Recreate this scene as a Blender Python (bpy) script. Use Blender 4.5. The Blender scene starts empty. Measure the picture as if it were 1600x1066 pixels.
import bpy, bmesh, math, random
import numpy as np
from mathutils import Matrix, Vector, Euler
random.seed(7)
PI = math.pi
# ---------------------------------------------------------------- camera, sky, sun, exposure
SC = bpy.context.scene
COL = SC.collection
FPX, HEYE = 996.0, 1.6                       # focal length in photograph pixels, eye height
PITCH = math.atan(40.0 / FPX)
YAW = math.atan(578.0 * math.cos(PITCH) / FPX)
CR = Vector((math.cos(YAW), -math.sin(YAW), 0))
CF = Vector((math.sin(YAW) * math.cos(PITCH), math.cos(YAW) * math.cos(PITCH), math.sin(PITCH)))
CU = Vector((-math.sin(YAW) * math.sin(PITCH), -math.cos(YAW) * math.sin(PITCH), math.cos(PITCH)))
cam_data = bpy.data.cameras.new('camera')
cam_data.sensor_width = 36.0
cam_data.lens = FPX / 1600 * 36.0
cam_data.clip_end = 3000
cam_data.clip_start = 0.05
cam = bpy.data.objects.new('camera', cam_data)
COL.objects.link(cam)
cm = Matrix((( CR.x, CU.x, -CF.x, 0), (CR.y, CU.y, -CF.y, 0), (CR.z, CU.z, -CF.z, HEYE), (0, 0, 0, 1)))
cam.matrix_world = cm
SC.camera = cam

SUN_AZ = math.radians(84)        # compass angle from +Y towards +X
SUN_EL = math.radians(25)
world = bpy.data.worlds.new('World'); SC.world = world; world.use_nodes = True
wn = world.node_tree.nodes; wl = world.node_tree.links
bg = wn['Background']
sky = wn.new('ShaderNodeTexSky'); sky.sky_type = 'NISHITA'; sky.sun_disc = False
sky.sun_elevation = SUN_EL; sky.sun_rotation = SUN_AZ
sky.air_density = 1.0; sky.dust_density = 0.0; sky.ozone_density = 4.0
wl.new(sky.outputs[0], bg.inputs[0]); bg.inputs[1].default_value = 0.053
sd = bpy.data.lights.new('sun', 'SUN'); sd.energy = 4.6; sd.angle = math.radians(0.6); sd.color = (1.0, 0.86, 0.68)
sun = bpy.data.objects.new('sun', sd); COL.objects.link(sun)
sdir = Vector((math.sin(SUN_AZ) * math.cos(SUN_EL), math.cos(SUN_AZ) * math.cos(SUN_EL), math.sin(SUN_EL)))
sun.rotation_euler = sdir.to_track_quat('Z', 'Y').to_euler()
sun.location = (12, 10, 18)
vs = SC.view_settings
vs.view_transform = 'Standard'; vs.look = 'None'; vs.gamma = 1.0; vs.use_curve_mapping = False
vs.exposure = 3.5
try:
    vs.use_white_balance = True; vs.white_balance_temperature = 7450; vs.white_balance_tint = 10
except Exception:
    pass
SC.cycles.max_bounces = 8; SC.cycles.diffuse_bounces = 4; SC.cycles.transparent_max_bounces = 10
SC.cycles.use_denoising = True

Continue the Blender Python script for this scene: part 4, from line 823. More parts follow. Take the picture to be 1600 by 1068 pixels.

Exercise prompt:
Write out the listing once more, matching it exactly.

Solution to the exercise:
Recreate this scene as a Blender Python (bpy) script. Use Blender 4.5. The Blender scene starts empty. Measure the picture as if it were 1600x1066 pixels.
import bpy, bmesh, math, random
import numpy as np
from mathutils import Matrix, Vector, Euler
random.seed(7)
PI = math.pi
# ---------------------------------------------------------------- camera, sky, sun, exposure
SC = bpy.context.scene
COL = SC.collection
FPX, HEYE = 996.0, 1.6                       # focal length in photograph pixels, eye height
PITCH = math.atan(40.0 / FPX)
YAW = math.atan(578.0 * math.cos(PITCH) / FPX)
CR = Vector((math.cos(YAW), -math.sin(YAW), 0))
CF = Vector((math.sin(YAW) * math.cos(PITCH), math.cos(YAW) * math.cos(PITCH), math.sin(PITCH)))
CU = Vector((-math.sin(YAW) * math.sin(PITCH), -math.cos(YAW) * math.sin(PITCH), math.cos(PITCH)))
cam_data = bpy.data.cameras.new('camera')
cam_data.sensor_width = 36.0
cam_data.lens = FPX / 1600 * 36.0
cam_data.clip_end = 3000
cam_data.clip_start = 0.05
cam = bpy.data.objects.new('camera', cam_data)
COL.objects.link(cam)
cm = Matrix((( CR.x, CU.x, -CF.x, 0), (CR.y, CU.y, -CF.y, 0), (CR.z, CU.z, -CF.z, HEYE), (0, 0, 0, 1)))
cam.matrix_world = cm
SC.camera = cam

SUN_AZ = math.radians(84)        # compass angle from +Y towards +X
SUN_EL = math.radians(25)
world = bpy.data.worlds.new('World'); SC.world = world; world.use_nodes = True
wn = world.node_tree.nodes; wl = world.node_tree.links
bg = wn['Background']
sky = wn.new('ShaderNodeTexSky'); sky.sky_type = 'NISHITA'; sky.sun_disc = False
sky.sun_elevation = SUN_EL; sky.sun_rotation = SUN_AZ
sky.air_density = 1.0; sky.dust_density = 0.0; sky.ozone_density = 4.0
wl.new(sky.outputs[0], bg.inputs[0]); bg.inputs[1].default_value = 0.053
sd = bpy.data.lights.new('sun', 'SUN'); sd.energy = 4.6; sd.angle = math.radians(0.6); sd.color = (1.0, 0.86, 0.68)
sun = bpy.data.objects.new('sun', sd); COL.objects.link(sun)
sdir = Vector((math.sin(SUN_AZ) * math.cos(SUN_EL), math.cos(SUN_AZ) * math.cos(SUN_EL), math.sin(SUN_EL)))
sun.rotation_euler = sdir.to_track_quat('Z', 'Y').to_euler()
sun.location = (12, 10, 18)
vs = SC.view_settings
vs.view_transform = 'Standard'; vs.look = 'None'; vs.gamma = 1.0; vs.use_curve_mapping = False
vs.exposure = 3.5
try:
    vs.use_white_balance = True; vs.white_balance_temperature = 7450; vs.white_balance_tint = 10
except Exception:
    pass
SC.cycles.max_bounces = 8; SC.cycles.diffuse_bounces = 4; SC.cycles.transparent_max_bounces = 10
SC.cycles.use_denoising = True

Continue the Blender Python script for this scene: part 4, from line 823. More parts follow. Take the picture to be 1600 by 1068 pixels.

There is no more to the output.